Langley's Michelle Munk and her colleagues also will watch the launch with interest. A suite of instruments they designed, built and tested will measure, for the first time on a Mars mission, the pressures and temperatures of landing.
"It's been a great experience, to take it from 'Hey, we need this data,' to design, build and test, and now send it to Mars," Munk said.
While the launch will be the culmination for some of Curiosity's workers, it will be just the beginning for Langley.
There will be software to work on and computer codes to ready in preparation to receive the data, she said.
Way said he's worked on previous Mars missions, but never to this extent.
"It's kind of like watching your grown kid go off to college. You do your best and hope you've taught them everything they need to know so they're prepared."
This artist concept features NASA's Mars Science Laboratory Curiosity rover, a mobile robot for investigating Mars' past or present ability to sustain microbial life. (Courtesy photo | NASA/JPL-Caltech)
In other Mars news, there's this.
Stranded Mars probe sends further signals
More attempts have been made by the European Space Agency (Esa) to contact the stricken Russian probe Phobos-Grunt - with partial success.
Communication with the craft as it passed over Australia was achieved again on Thursday, but not all of the commands prompted a response.
Phobos-Grunt was launched two weeks ago on a mission to visit one of Mars' moons, but became stuck in Earth orbit.
Engineers still hope to fix the probe and get the mission under way.
But first they need to be able to talk with it. Europe's 15m dish in Perth was the first to successfully make contact with the spacecraft in a fortnight of trying by tracking stations around the globe.
Time to pull the plug. Mars has nothing to do with our problems and NASA is another budgetary white elephant. The glory has faded and it’s time to move on.
http://techtran.msfc.nasa.gov/at_home.html
Try this site to see some of the many ways the space programs hve benefited our lives!
NASA has nothing to do with our deficit.
Blah blah blah blah blah blah blah blah blah blah. Blah blah blah.

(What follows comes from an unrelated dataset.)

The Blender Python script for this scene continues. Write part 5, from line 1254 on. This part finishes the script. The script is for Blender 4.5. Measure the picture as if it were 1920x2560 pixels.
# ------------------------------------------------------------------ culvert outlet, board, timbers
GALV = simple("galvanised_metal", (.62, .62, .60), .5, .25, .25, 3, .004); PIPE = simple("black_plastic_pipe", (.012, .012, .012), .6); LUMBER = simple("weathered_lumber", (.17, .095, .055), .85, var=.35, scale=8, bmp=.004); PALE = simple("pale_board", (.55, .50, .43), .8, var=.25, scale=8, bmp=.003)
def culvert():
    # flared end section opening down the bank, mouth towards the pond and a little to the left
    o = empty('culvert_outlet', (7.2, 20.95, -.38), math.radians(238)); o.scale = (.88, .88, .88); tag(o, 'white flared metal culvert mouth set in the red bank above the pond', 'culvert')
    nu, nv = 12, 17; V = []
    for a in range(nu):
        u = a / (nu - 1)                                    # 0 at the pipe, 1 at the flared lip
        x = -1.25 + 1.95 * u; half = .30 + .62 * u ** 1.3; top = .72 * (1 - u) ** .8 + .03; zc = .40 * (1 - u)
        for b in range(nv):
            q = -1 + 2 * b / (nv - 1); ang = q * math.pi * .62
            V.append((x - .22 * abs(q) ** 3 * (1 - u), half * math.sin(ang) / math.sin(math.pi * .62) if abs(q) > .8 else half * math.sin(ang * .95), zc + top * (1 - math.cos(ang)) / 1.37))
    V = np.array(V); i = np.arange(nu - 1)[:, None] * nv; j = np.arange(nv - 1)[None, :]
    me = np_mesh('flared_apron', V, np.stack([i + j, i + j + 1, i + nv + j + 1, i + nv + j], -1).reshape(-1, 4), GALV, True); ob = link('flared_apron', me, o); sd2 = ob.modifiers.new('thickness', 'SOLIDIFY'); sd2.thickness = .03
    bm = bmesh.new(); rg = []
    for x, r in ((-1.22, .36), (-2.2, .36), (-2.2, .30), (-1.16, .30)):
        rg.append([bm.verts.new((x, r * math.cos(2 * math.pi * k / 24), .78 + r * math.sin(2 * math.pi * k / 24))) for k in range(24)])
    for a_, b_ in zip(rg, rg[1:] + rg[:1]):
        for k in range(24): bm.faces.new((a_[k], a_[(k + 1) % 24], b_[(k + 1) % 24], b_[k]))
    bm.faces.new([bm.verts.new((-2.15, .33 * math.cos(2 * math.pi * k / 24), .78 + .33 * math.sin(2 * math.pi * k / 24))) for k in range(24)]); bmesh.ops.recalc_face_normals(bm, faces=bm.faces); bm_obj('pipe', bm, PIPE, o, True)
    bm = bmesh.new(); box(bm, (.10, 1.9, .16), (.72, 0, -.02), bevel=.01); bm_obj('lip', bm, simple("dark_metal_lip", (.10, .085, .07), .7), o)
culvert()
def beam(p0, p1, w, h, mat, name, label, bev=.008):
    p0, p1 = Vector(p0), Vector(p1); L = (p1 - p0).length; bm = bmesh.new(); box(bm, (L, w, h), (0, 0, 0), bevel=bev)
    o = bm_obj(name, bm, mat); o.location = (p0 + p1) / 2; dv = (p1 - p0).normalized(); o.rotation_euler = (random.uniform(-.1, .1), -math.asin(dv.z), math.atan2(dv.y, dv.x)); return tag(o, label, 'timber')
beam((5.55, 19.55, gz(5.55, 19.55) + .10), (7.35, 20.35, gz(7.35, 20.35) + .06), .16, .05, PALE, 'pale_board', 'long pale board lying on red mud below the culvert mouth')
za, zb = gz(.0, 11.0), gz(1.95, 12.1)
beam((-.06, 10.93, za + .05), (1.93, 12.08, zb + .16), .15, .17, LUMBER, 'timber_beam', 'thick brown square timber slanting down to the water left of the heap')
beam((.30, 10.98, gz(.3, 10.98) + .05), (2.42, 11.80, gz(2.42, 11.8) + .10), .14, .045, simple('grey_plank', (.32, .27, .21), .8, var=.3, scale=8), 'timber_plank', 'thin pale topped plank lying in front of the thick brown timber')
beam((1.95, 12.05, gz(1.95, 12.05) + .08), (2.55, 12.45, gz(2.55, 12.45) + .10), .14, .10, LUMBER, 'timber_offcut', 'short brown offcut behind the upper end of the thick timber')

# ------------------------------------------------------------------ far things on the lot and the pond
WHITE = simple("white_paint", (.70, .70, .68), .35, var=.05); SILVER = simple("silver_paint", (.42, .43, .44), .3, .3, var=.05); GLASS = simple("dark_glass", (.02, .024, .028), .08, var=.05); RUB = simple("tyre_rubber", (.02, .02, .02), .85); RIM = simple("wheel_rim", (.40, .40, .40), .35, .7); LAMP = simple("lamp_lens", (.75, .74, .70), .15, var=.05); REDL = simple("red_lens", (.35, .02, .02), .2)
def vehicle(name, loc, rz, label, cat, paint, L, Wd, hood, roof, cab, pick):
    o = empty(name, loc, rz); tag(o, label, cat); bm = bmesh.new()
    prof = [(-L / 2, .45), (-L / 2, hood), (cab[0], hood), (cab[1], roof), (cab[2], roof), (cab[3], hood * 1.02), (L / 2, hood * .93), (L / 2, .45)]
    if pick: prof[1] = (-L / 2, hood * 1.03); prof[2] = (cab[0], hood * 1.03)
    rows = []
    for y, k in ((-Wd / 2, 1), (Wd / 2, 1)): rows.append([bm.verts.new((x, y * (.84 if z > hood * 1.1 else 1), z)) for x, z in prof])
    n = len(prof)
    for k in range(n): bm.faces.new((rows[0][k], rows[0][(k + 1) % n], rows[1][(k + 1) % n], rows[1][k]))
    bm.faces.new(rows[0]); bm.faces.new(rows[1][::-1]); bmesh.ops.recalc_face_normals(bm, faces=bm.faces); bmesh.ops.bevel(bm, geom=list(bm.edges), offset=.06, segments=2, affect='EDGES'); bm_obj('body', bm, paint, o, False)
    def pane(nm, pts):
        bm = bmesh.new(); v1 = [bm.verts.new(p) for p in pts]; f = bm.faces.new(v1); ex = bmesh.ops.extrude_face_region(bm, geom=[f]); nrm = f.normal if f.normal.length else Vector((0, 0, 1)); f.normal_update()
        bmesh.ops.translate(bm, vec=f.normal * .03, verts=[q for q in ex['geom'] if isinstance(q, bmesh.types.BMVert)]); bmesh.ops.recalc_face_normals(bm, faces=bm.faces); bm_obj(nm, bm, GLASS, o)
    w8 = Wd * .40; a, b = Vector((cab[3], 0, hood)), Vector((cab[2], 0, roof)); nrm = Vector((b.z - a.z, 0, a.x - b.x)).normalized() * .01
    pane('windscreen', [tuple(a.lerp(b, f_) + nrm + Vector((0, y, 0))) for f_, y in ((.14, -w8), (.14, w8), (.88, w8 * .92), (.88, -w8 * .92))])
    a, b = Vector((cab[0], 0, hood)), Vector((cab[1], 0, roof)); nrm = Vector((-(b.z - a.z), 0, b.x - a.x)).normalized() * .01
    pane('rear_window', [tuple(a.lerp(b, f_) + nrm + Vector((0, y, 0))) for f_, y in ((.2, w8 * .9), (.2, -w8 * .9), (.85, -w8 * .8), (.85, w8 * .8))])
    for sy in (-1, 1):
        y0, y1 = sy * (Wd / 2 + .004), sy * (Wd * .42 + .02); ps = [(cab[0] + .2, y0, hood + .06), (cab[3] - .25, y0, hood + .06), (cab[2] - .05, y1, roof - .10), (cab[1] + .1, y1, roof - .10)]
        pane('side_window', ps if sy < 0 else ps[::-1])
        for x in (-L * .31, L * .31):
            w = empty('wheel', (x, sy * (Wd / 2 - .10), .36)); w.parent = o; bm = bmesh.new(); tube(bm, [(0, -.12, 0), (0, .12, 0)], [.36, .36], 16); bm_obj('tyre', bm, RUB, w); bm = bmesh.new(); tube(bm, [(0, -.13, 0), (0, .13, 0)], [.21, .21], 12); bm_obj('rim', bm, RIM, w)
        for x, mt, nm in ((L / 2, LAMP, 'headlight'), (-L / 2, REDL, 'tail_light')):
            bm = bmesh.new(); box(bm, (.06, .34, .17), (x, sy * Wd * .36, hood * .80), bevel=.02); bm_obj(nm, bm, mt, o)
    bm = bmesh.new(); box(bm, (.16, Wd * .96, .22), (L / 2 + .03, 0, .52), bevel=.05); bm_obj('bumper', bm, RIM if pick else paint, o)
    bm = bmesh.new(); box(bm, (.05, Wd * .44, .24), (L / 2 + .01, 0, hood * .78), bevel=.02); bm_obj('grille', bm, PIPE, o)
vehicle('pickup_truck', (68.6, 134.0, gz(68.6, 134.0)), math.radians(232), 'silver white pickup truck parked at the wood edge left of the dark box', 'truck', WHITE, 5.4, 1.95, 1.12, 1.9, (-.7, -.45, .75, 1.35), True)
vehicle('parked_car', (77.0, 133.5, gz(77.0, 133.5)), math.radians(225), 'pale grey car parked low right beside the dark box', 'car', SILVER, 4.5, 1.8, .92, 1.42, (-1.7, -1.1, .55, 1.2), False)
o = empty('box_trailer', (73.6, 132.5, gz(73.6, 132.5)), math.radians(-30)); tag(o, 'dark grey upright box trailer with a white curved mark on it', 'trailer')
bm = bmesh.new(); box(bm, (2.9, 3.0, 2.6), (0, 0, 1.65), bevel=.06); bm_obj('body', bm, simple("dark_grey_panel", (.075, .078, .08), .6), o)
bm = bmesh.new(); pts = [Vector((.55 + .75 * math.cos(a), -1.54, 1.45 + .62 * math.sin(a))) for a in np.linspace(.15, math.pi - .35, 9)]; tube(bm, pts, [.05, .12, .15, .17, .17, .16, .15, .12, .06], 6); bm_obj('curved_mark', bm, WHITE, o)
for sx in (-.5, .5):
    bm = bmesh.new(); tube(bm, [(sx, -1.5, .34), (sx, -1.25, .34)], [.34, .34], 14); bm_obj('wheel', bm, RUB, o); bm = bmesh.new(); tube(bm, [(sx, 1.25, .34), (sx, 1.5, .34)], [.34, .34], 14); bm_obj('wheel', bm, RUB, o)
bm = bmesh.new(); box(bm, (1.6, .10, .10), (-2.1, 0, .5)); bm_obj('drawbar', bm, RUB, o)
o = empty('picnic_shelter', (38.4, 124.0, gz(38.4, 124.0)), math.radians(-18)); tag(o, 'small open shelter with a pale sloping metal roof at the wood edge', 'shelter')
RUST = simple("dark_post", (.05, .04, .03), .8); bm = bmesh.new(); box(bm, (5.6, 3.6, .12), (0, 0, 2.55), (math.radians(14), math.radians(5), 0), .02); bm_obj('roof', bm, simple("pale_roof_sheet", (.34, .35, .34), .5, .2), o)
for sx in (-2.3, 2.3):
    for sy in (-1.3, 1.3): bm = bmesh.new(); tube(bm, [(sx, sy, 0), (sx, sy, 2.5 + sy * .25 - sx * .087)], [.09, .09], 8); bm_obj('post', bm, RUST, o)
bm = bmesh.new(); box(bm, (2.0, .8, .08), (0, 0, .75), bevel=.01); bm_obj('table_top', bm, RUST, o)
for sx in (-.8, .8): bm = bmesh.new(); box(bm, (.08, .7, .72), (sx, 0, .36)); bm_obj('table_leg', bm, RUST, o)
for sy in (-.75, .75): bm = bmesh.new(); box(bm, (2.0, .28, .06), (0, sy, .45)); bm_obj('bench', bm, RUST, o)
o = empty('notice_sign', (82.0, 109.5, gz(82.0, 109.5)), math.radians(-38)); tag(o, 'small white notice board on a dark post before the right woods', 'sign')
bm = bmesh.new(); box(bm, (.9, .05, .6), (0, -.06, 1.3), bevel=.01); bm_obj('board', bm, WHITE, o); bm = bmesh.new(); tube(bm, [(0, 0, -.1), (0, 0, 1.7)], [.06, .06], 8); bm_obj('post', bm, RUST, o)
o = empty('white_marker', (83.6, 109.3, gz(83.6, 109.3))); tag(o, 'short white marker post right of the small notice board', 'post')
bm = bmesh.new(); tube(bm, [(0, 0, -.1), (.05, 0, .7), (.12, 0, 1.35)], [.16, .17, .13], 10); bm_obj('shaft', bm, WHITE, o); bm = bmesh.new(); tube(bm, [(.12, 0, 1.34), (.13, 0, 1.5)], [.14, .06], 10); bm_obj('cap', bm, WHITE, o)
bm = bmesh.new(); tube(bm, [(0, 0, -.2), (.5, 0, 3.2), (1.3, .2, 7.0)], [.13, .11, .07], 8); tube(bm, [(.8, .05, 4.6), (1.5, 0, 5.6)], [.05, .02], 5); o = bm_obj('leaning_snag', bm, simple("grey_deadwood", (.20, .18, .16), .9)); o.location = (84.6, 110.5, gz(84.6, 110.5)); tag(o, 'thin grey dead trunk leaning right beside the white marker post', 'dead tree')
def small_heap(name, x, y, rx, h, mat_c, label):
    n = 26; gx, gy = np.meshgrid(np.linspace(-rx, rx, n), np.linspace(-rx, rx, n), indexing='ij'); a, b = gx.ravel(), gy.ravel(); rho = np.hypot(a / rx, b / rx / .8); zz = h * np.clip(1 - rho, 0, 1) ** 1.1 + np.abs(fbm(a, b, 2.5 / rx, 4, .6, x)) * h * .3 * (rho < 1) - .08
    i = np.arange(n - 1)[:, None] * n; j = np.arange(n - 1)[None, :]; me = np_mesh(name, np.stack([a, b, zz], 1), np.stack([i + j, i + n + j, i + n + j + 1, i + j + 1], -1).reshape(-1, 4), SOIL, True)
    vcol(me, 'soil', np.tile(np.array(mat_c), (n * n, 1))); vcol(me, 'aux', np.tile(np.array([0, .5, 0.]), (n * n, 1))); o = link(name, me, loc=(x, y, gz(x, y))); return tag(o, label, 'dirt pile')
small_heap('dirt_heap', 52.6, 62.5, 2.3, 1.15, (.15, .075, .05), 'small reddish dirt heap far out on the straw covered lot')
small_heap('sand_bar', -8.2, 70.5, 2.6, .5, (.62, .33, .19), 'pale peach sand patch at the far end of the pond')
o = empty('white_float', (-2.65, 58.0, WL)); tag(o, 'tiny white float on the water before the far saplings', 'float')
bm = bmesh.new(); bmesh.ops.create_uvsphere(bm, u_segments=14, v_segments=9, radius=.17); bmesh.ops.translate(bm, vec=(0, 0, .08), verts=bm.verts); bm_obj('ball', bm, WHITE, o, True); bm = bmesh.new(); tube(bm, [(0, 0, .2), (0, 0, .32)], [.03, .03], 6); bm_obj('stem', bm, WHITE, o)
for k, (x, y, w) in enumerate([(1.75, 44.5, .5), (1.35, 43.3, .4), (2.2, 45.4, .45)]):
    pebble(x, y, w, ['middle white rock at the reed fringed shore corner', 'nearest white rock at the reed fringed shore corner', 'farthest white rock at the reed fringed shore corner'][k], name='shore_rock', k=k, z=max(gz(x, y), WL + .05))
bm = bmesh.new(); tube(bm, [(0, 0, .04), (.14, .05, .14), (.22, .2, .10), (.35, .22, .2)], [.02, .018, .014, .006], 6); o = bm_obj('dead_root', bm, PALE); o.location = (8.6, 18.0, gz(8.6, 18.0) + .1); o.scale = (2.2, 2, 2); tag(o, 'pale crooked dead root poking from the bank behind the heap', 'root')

Hmmm. The example I looked at wasn’t much of a benefit (a water filter).
They are going to have to do better on the site than that.
I’m gettin sick of this BS.
Either send men up there or return a couple samples.
Let’s get down to the nitty gritty.
In the interest of full disclosure, I have no connections to the space program, but I have no doubt that there is life on Mars.
And I have no doubt that some powerful people know that already.
The real problem with NASA is political. If we could get them back to their original mission (like this one) people would begin to see the benefit again.
The clowns who want to give up space are like military commanders who want to cede the high ground and camp in the valley.
Wonder what accomplishments from this point on NASA will have in trying to sell the islam to the world?
Ad Astra Per Aspera...
I agree. I think this Mars mission is outstanding. I hope they are successful. It’s amazing what they do.
NASA needs to be a pathfinding, prospecting, and exploration agency and nothing more.
Basically a modern day Lewis and Clark org.